Given problem:
Copy out each line of the material below that holds the string "this".

Provided entries:
* start *
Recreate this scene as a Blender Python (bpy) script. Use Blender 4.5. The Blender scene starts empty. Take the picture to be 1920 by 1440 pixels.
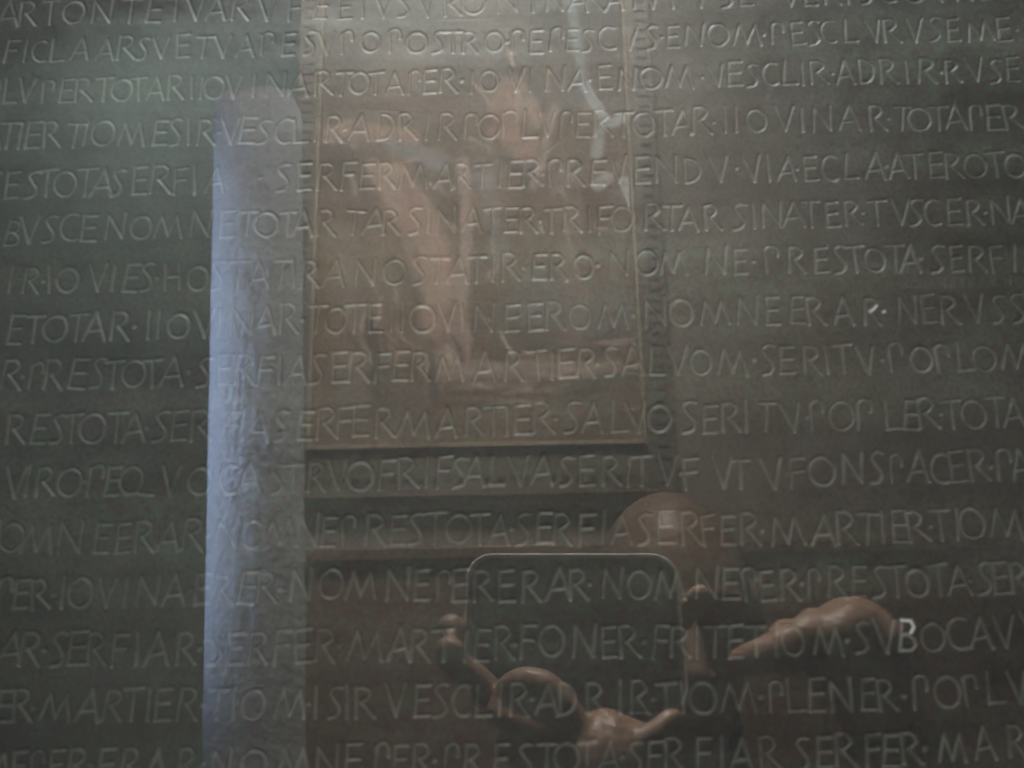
* end *
* start *
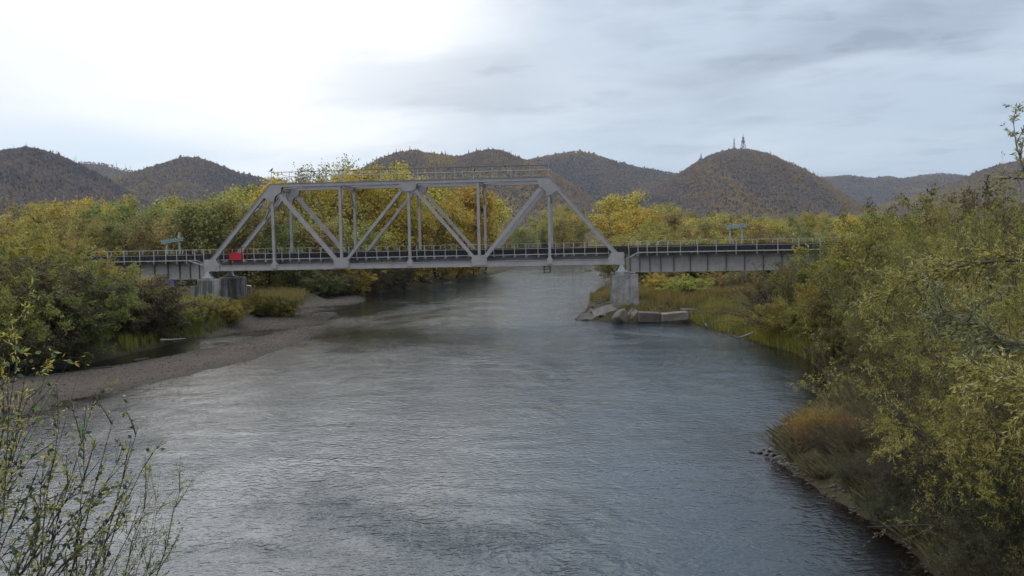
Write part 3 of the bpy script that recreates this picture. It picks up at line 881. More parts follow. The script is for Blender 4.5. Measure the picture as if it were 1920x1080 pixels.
* end *
* start *
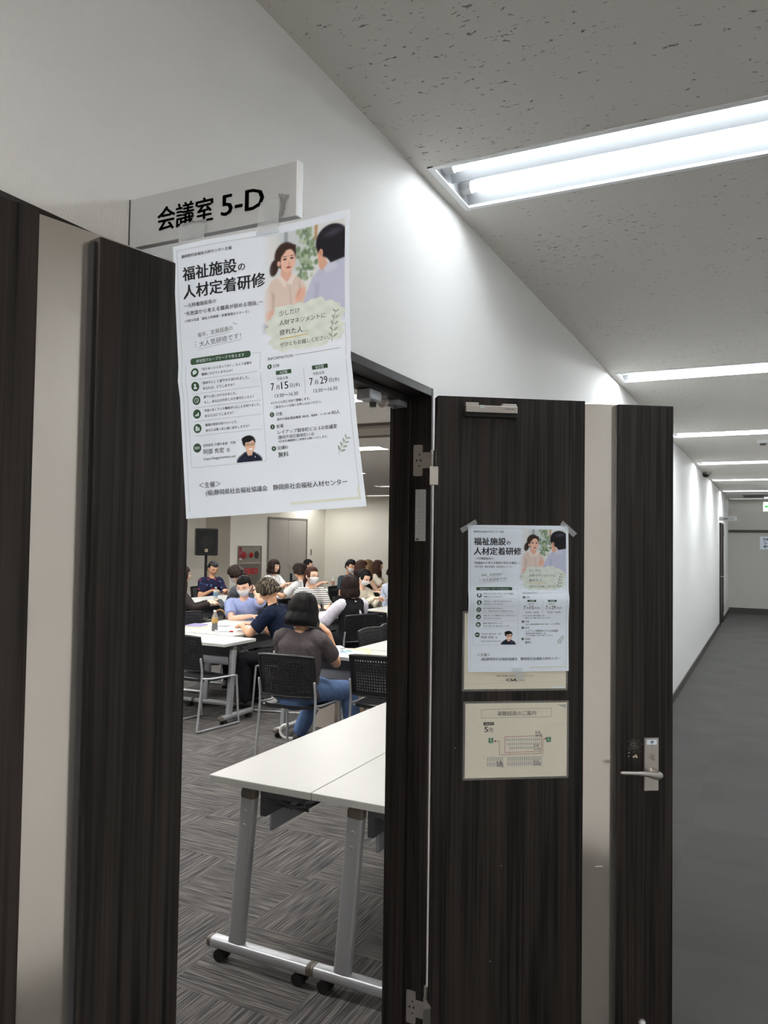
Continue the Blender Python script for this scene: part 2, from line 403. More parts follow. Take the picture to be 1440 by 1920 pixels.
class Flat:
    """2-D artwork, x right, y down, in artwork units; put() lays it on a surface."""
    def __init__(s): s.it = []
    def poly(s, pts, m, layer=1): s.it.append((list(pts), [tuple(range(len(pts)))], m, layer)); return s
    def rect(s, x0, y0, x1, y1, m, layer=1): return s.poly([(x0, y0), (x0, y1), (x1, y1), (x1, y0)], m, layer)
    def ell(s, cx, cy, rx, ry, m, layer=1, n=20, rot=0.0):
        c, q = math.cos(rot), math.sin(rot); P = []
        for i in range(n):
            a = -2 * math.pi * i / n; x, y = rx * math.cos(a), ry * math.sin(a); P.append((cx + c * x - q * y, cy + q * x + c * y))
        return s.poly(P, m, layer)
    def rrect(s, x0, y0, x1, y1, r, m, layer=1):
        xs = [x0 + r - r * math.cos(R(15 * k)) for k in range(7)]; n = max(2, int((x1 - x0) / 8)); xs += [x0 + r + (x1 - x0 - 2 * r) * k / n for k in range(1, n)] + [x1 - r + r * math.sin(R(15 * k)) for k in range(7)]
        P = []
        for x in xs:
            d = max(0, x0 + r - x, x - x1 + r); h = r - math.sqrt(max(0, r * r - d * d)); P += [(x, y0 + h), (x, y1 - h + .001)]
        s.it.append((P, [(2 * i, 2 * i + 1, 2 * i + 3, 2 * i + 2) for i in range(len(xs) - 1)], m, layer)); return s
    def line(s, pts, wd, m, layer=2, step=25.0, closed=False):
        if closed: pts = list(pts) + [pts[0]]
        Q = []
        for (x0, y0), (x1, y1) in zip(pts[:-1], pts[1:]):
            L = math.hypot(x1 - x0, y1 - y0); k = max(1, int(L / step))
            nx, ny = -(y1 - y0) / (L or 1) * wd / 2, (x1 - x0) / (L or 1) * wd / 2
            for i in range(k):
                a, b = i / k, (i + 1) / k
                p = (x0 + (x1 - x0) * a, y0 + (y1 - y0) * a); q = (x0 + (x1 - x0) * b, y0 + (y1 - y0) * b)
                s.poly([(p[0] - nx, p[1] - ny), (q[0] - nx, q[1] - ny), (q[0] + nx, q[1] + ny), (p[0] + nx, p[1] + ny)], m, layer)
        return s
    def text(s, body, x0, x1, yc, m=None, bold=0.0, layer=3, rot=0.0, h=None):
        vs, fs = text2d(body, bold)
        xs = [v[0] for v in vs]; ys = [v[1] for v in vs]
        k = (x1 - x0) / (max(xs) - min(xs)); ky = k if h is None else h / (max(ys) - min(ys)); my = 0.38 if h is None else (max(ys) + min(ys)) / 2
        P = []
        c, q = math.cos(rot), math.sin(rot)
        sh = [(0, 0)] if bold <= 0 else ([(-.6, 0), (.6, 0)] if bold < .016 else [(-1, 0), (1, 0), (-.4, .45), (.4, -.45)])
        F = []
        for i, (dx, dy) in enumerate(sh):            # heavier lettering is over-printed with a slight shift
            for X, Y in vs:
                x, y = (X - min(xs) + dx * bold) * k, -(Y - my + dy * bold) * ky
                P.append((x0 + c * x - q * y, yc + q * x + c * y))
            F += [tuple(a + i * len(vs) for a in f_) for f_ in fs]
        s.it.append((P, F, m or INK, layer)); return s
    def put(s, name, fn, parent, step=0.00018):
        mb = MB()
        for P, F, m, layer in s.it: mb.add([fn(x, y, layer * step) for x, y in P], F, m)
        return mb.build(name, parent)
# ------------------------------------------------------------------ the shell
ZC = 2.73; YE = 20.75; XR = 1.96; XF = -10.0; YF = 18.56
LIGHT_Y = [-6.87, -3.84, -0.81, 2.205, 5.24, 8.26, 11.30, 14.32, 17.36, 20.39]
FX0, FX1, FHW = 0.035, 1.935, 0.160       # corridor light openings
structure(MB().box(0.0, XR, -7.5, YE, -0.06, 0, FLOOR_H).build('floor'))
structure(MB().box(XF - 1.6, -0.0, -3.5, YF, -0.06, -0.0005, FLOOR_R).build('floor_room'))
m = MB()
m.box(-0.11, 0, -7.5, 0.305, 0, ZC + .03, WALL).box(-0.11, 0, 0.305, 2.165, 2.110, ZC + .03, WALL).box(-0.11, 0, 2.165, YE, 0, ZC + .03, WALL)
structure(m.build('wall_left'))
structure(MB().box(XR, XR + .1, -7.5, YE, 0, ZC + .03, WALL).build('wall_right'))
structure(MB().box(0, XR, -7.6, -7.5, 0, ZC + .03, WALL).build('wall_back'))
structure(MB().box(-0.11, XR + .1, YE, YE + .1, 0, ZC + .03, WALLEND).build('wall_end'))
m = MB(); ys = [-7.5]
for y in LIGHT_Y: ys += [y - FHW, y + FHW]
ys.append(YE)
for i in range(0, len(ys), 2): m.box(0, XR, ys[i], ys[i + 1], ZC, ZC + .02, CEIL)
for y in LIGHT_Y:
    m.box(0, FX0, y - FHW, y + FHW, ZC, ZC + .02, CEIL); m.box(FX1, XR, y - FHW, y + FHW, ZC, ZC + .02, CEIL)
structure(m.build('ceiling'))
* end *
Task output:
Recreate this scene as a Blender Python (bpy) script. Use Blender 4.5. The Blender scene starts empty. Take the picture to be 1920 by 1440 pixels.
Write part 3 of the bpy script that recreates this picture. It picks up at line 881. More parts follow. The script is for Blender 4.5. Measure the picture as if it were 1920x1080 pixels.
Continue the Blender Python script for this scene: part 2, from line 403. More parts follow. Take the picture to be 1440 by 1920 pixels.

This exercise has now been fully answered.